Does university-education also alienate subjects from supposed nature and
culture?
- How and to what
extent did the idea of mass education, 19th C. British social welfarism,
(cf. Raymond Williams, Richard Hoggart pitted against the Arnoldian notion
of ‘culture’) and their impact contribute to the emergence of Knowledge
Industry (cf. Bourdieu)?
- How does the
(extra-curricular) mechanism of funded research (out)weigh (against)
notions of freedom – both academic and otherwise – within the university
space?
- How do the
organic versus inorganic intellectual (cf. Gramsci), the intellectual
versus technical intelligentsia etc. dichotomies map on to the discourse
of the university? To what extent are ‘reproduction of cultural capital’

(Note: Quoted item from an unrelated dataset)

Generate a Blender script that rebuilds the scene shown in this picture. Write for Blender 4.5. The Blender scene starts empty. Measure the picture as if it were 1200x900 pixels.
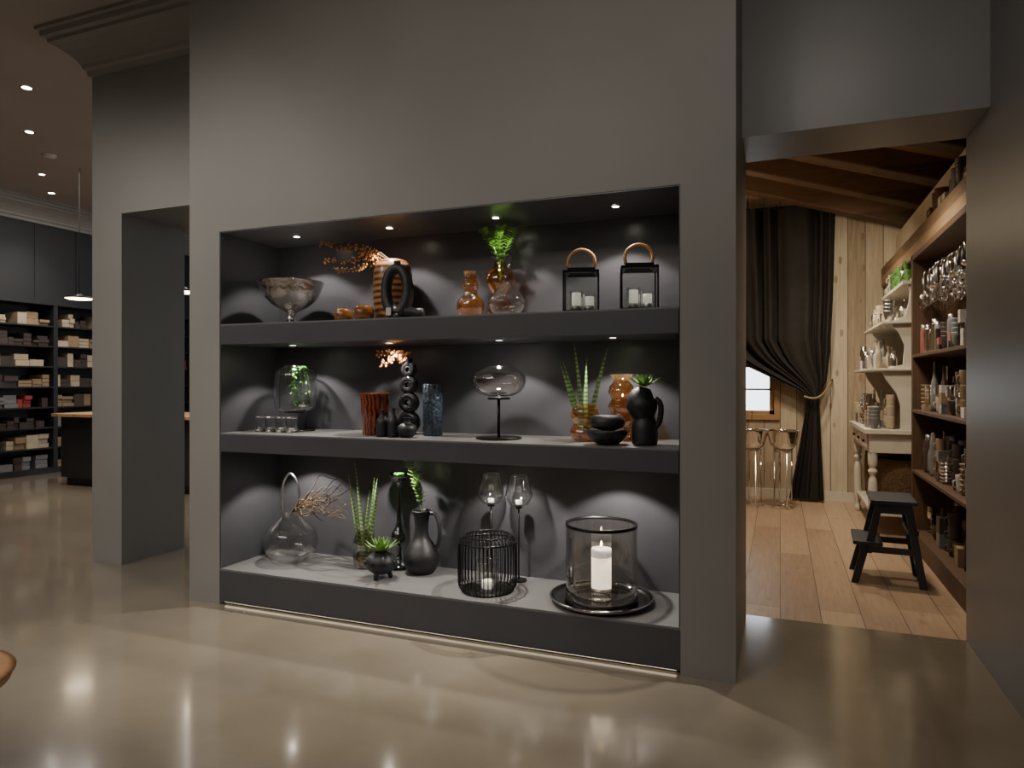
import bpy, bmesh, math, random
from mathutils import Vector, Matrix
random.seed(7)
R=random.Random(3)
# ---------------------------------------------------------------- materials
def newmat(name):
    m=bpy.data.materials.new(name); m.use_nodes=True
    nt=m.node_tree; p=nt.nodes['Principled BSDF']
    return m,nt,p
def mat(name,col,rough=.5,metal=0.,var=.12,scale=12.,bump=0.,emit=0.,coat=0.,trans=0.):
    m,nt,p=newmat(name)
    tc=nt.nodes.new('ShaderNodeTexCoord'); n=nt.nodes.new('ShaderNodeTexNoise')
    n.inputs['Scale'].default_value=scale; n.inputs['Detail'].default_value=4
    nt.links.new(tc.outputs['Object'],n.inputs['Vector'])
    r=nt.nodes.new('ShaderNodeValToRGB')
    r.color_ramp.elements[0].position=.3; r.color_ramp.elements[1].position=.7
    r.color_ramp.elements[0].color=tuple(c*(1-var) for c in col)+(1,)
    r.color_ramp.elements[1].color=tuple(min(1,c*(1+var)) for c in col)+(1,)
    nt.links.new(n.outputs['Fac'],r.inputs['Fac']); nt.links.new(r.outputs['Color'],p.inputs['Base Color'])
    p.inputs['Roughness'].default_value=rough; p.inputs['Metallic'].default_value=metal
    p.inputs['Coat Weight'].default_value=coat
    if emit: 
        nt.links.new(r.outputs['Color'],p.inputs['Emission Color']); p.inputs['Emission Strength'].default_value=emit
    if bump:
        b=nt.nodes.new('ShaderNodeBump'); b.inputs['Strength'].default_value=bump; b.inputs['Distance'].default_value=.01
        nt.links.new(n.outputs['Fac'],b.inputs['Height']); nt.links.new(b.outputs['Normal'],p.inputs['Normal'])
    return m
def glass(name,tint=(1,1,1),ref=.06,rough=.02,edge=.75,k=.55):
    m=bpy.data.materials.new(name); m.use_nodes=True; nt=m.node_tree
    for n in list(nt.nodes): nt.nodes.remove(n)
    o=nt.nodes.new('ShaderNodeOutputMaterial'); t=nt.nodes.new('ShaderNodeBsdfTransparent'); g=nt.nodes.new('ShaderNodeBsdfGlossy')
    g.inputs['Roughness'].default_value=rough
    lw=nt.nodes.new('ShaderNodeLayerWeight'); lw.inputs['Blend'].default_value=.3
    cr=nt.nodes.new('ShaderNodeValToRGB'); e=cr.color_ramp.elements
    e[0].color=(ref,)*3+(1,); e[1].color=(edge,)*3+(1,); e[1].position=.95
    tr=nt.nodes.new('ShaderNodeValToRGB'); e=tr.color_ramp.elements
    e[0].color=tuple(tint)+(1,); e[1].color=tuple(c*c*k for c in tint)+(1,); e[0].position=.35
    nt.links.new(lw.outputs['Facing'],cr.inputs['Fac']); nt.links.new(lw.outputs['Facing'],tr.inputs['Fac'])
    nt.links.new(tr.outputs['Color'],t.inputs['Color'])
    mx=nt.nodes.new('ShaderNodeMixShader'); nt.links.new(cr.outputs['Color'],mx.inputs['Fac'])
    nt.links.new(t.outputs[0],mx.inputs[1]); nt.links.new(g.outputs[0],mx.inputs[2]); nt.links.new(mx.outputs[0],o.inputs['Surface'])
    return m
def tinted(name,col,fac=.07):
    """coloured glass with a little body colour so it glows under the spots"""
    m=glass(name,col,.12)
    nt=m.node_tree; o=[n for n in nt.nodes if n.type=='OUTPUT_MATERIAL'][0]; prev=o.inputs['Surface'].links[0].from_socket
    d=nt.nodes.new('ShaderNodeBsdfTranslucent'); d.inputs['Color'].default_value=tuple(col)+(1,)
    mx=nt.nodes.new('ShaderNodeMixShader'); mx.inputs['Fac'].default_value=fac
    nt.links.new(prev,mx.inputs[1]); nt.links.new(d.outputs[0],mx.inputs[2]); nt.links.new(mx.outputs[0],o.inputs['Surface'])
    return m
def planks(name,c1,c2,axis=0,width=.2,grain=1,rough=.5,gap=.03,endlen=0,knots=.0):
    """boards: 'axis' = axis across which boards repeat, 'grain' = axis along the boards"""
    m,nt,p=newmat(name); N=nt.nodes.new; L=nt.links.new
    tc=N('ShaderNodeTexCoord'); s=N('ShaderNodeSeparateXYZ'); L(tc.outputs['Object'],s.inputs[0])
    def M(op,a,b=None):
        n=N('ShaderNodeMath'); n.operation=op
        for i,v in enumerate((a,b)):
            if v is None: continue
            if isinstance(v,(int,float)): n.inputs[i].default_value=v
            else: L(v,n.inputs[i])
        return n.outputs[0]
    d=M('DIVIDE',s.outputs[axis],width); fl=M('FLOOR',d); fr=M('FRACT',d)
    gapm=M('LESS_THAN',fr,gap)
    wn0=N('ShaderNodeTexWhiteNoise'); wn0.noise_dimensions='1D'; L(fl,wn0.inputs['W'])
    seed=fl
    if endlen:
        off=M('MULTIPLY',wn0.outputs['Value'],endlen); e=M('DIVIDE',M('ADD',s.outputs[grain],off),endlen)
        fe=M('FLOOR',e); g2=M('LESS_THAN',M('FRACT',e),gap*width/endlen)
        gapm=M('MAXIMUM',gapm,g2); seed=M('ADD',fl,M('MULTIPLY',fe,17.3))
    wn=N('ShaderNodeTexWhiteNoise'); wn.noise_dimensions='1D'; L(seed,wn.inputs['W'])
    mp=N('ShaderNodeMapping'); L(tc.outputs['Object'],mp.inputs['Vector'])
    sc=[14,14,14]; sc[grain]=1.2; mp.inputs['Scale'].default_value=sc
    no=N('ShaderNodeTexNoise'); no.inputs['Scale'].default_value=3; no.inputs['Detail'].default_value=6; no.inputs['Distortion'].default_value=.6
    L(mp.outputs[0],no.inputs['Vector'])
    f=M('ADD',M('MULTIPLY',wn.outputs['Value'],.5),M('MULTIPLY',no.outputs['Fac'],.6))
    if knots:
        mp2=N('ShaderNodeMapping'); L(tc.outputs['Object'],mp2.inputs['Vector'])
        sc=[7,7,7]; sc[grain]=3; mp2.inputs['Scale'].default_value=sc
        v=N('ShaderNodeTexVoronoi'); L(mp2.outputs[0],v.inputs['Vector']); v.inputs['Scale'].default_value=1
        k=M('LESS_THAN',v.outputs['Distance'],.13); f=M('SUBTRACT',f,M('MULTIPLY',k,knots))
    cr=N('ShaderNodeValToRGB'); cr.color_ramp.elements[0].color=tuple(c1)+(1,); cr.color_ramp.elements[1].color=tuple(c2)+(1,)
    cr.color_ramp.elements[0].position=.15; cr.color_ramp.elements[1].position=.9
    L(f,cr.inputs['Fac'])
    mx=N('ShaderNodeMix'); mx.data_type='RGBA'; L(gapm,mx.inputs['Factor']); L(cr.outputs['Color'],mx.inputs['A'])
    mx.inputs['B'].default_value=tuple(c*.25 for c in c1)+(1,)
    L(mx.outputs['Result'],p.inputs['Base Color']); p.inputs['Roughness'].default_value=rough
    return m
def stripes(name,c1,c2,freq,axis='Z',rough=.3,metal=0.,emit=0,dist=0.):
    m,nt,p=newmat(name)
    tc=nt.nodes.new('ShaderNodeTexCoord'); w=nt.nodes.new('ShaderNodeTexWave'); w.bands_direction=axis
    w.inputs['Scale'].default_value=freq; w.inputs['Distortion'].default_value=dist
    nt.links.new(tc.outputs['Object'],w.inputs['Vector'])
    r=nt.nodes.new('ShaderNodeValToRGB'); r.color_ramp.elements[0].color=tuple(c1)+(1,); r.color_ramp.elements[1].color=tuple(c2)+(1,)
    nt.links.new(w.outputs['Fac'],r.inputs['Fac']); nt.links.new(r.outputs['Color'],p.inputs['Base Color'])
    p.inputs['Roughness'].default_value=rough; p.inputs['Metallic'].default_value=metal
    return m

m_wall=mat('wall_paint_grey',(.225,.218,.208),.5,var=.03,scale=3)
m_wall2=mat('wall_paint_grey_satin',(.19,.188,.186),.38,var=.03,scale=3)
m_trim=mat('cornice_paint',(.27,.26,.245),.5,var=.02)
m_ceil=mat('ceiling_paint',(.36,.32,.29),.7,var=.03,scale=2)
m_line=mat('recess_anthracite',(.062,.062,.07),.3,var=.06,scale=5)
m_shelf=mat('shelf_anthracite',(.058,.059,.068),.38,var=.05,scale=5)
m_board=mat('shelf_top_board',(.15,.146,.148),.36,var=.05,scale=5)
m_cab=mat('cabinet_darkblue',(.013,.014,.017),.55,var=.05)
m_black=mat('matte_black',(.011,.011,.012),.5,bump=.15,scale=40)
m_bmetal=mat('black_metal',(.015,.014,.014),.3,metal=.6)
m_gloss=mat('glossy_black',(.012,.012,.014),.14)
m_silver=mat('hammered_silver',(.62,.6,.57),.14,metal=1,bump=.7,scale=45)
m_tray=mat('dark_mirror_tray',(.3,.29,.28),.1,metal=1,var=.03)
m_chrome=mat('chrome',(.75,.74,.72),.1,metal=1)
m_steel=mat('brushed_steel',(.5,.5,.5),.3,metal=1)
m_white=mat('white_ceramic',(.55,.53,.49),.25)
m_wax=mat('white_wax',(.85,.8,.7),.5,var=.02,emit=.45)  # weak emission paints the spot's light into the wax
m_waxglow=mat('glowing_candle_wax',(1,.86,.66),.5,var=.02,emit=1.6)  # brightness of the spot-lit candle put in as emission
m_flame=mat('added_candle_flame',(1,.7,.3),.5,var=0,emit=30)  # flame added to make the candle glow
m_leather=mat('tan_leather',(.45,.23,.09),.5)
m_green=mat('leaf_green',(.07,.2,.035),.45,var=.4,scale=30)
m_green2=mat('leaf_fresh',(.15,.28,.055),.4,var=.35,scale=30)
m_snake=stripes('snake_leaf',(.05,.14,.04),(.3,.42,.15),14,'Z',.4,dist=4)
m_twig=mat('dry_twig',(.13,.08,.04),.7)
m_orange=mat('dried_orange_blossom',(.6,.25,.06),.6,var=.35,scale=60)
m_woodv=stripes('striped_wood_vase',(.06,.025,.01),(.42,.2,.075),9,'Z',.3,dist=1)
m_red=stripes('red_brown_glaze',(.02,.008,.006),(.3,.05,.018),14,'X',.18,dist=6)
m_teal=mat('teal_relief',(.025,.037,.052),.2,bump=1,scale=60,var=.7)
m_brownb=mat('amber_lacquer',(.15,.055,.014),.13)
m_oak=planks('oak_top',(.3,.17,.08),(.5,.32,.17),0,.3,1,.45)
m_lamp=mat('lamp_emitter',(1,.9,.75),.5,var=0,emit=60)
m_disc=mat('pendant_emitter',(1,.8,.52),.5,var=0,emit=14)
m_glow=mat('glow_strip',(1,.85,.62),.5,var=0,emit=1.6)  # emission for the strip added under the plinth
m_cork=mat('wicker',(.12,.065,.03),.8,bump=1,scale=90,var=.5)
g_clear=glass('clear_glass',(.97,.98,.97),.07,edge=.98,k=.6)
g_smoke=glass('smoke_glass',(.62,.58,.54),.1)
g_smoke2=glass('grey_glass',(.87,.85,.82),.1,edge=.98)
g_amber=tinted('amber_glass',(.84,.47,.15),.05)
g_amber2=tinted('amber_glass_light',(.88,.55,.25),.05)
g_green=glass('green_glass',(.16,.25,.14),.12)
m_floorw=planks('barn_floor_oak',(.27,.175,.115),(.52,.38,.26),0,.21,1,.38,gap=.02,endlen=2.3,knots=.15)
m_barnw=planks('barn_whitewashed_boards',(.26,.19,.12),(.66,.57,.44),0,.17,2,.7,gap=.04,knots=.4)
m_barnr=planks('barn_side_boards',(.2,.13,.07),(.42,.31,.2),1,.2,2,.7,gap=.04,knots=.3)
m_roof=planks('roof_boards',(.18,.1,.045),(.46,.29,.15),1,.18,0,.65,gap=.05)
m_beam=planks('old_beam',(.045,.024,.011),(.17,.095,.048),2,.6,0,.7,gap=0)
m_beamy=planks('old_plate_beam',(.12,.07,.035),(.38,.25,.14),2,.6,1,.7,gap=0)
m_post=planks('shelf_wood_brown',(.05,.026,.014),(.16,.088,.044),0,.6,2,.6,gap=0)
m_curt=mat('curtain_black_brown',(.013,.0105,.0095),.85,var=.2)
m_hutch=mat('hutch_cream_paint',(.6,.56,.48),.5,var=.06)
m_navy=mat('stool_dark_paint',(.03,.038,.048),.45)
m_red2=mat('red_pack',(.3,.035,.025),.5)
m_kraft=mat('kraft_pack',(.26,.18,.105),.6)
m_cream=mat('cream_pack',(.42,.35,.25),.6)
m_dkpack=mat('dark_pack',(.05,.034,.03),.5)
m_greyp=mat('grey_pack',(.17,.17,.18),.5)
m_pink=mat('rose_pack',(.3,.1,.085),.5)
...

(cf. Gouldner, 1979) and ‘puzzle-solving’ mentalities (cf. Kuhn) detrimental
to ‘inventions’ and ‘discoveries’, in compliance with the existing
epistemic paradigms that deplete ‘curiosity’ (in the Ruskinian sense), or
revelatory dispositions (in the Heideggerian sense)?
- How do we
account for the recent shifts
toward liberalization and utilitarianization of the university, toward a
certain form of patron-client relationship (wherein academic mafias and
political parties are important stakeholders) that is overtly dependent
upon and legitimizes money-sign (think of the ‘publish-or-perish’ model as
endorsing print/electronic capitalism, or the provision of educational
loans)?
- What stakes then
do the apparently ‘non-capitalistic’ models of knowledge dissemination
(e-learning, home-learning, the Open access systems, which is to say,
apparatuses of learning without using money-sign) have in engendering
‘parallel’ paradigms? How do we register these voices of dissidence? Are
these add-ons to or substitutes for the university system?
- Now
that we are all cyborgs and the separation between the
‘natural/material/biotic’ and the ‘human’ worlds has been rendered porous
(cf. Latour, Haraway), what implication does the neo-liberal university,
better still, the ‘multiversity’ have upon the heuristic category of the
(post-)human (cf. Andrew Wernick, Rosi Braidotti)?